One Million Foreclosure Filings

If the boom in refinancings represents the green shoots of the housing market, the continued surge in foreclosures seems to be the desert wind that makes the bottom of the market hard to spot. First-quarter foreclosure filings hit a record 803,489, notes the National Short Sale Center; it expects such filings to exceed one million in the second quarter. The U.S. Senate is still considering legislation for foreclosure relief, without the claw-down provision contained in the version passed by the House. And the White House has announced new initiatives as part of its Making Home Affordable program that provide incentives for borrowers and services to “pursue short sales and deeds-in-lieu of foreclosure in cases where a borrower is eligible for a MHA modification but unable to complete the modification process.” On a sobering note, the Treasury Department says that “eligible borrowers will be accepted until December 31, 2012.”

The White House also added what it calls Home Price Decline Protection Incentives in a further effort to stabilize the housing market, which provide “payments based on recent declines in home prices to reduce the risk of loss to lenders from modifications compared to alternatives that could result in the loss of homeownership,” according to a fact sheet released by the Treasury.
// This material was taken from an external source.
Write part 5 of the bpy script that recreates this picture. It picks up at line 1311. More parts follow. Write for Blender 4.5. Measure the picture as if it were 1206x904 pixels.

These incentives “will take a little bit of time” to kick in, says Matt McCabe, chief operating officer of National Short Sale Center, which serves a neutral third party between borrowers and servicers. “It will help alleviate the problem, but the scope is enormous. A lot of homeowners with non-performing loans have moved out,” he notes. Increased short sales will “reduce the sheer volume of foreclosures, and reduce blight from a neighborhood perspective,” he believes.

The Senate’s Helping Families Save Their Homes Act may not include the House version’s judicial cram-down provision allowing bankruptcy judges to modify owner-occupied first mortgages, but it confers that power to servicers, stating that they “must be given authorization to modify mortgage loans and engage in other loss mitigation activities.” McCabe supports the Senate version, because “anything you can do to keep people in their house is positive.”

While home resales are picking up, “price declines continue at a pretty rapid pace,” McCabe adds. Until the price stability returns it will be “difficult to see an appreciating market, and lenders and sellers don’t have the luxury to wait.” Meanwhile, the foreclosure filings continue to pile up.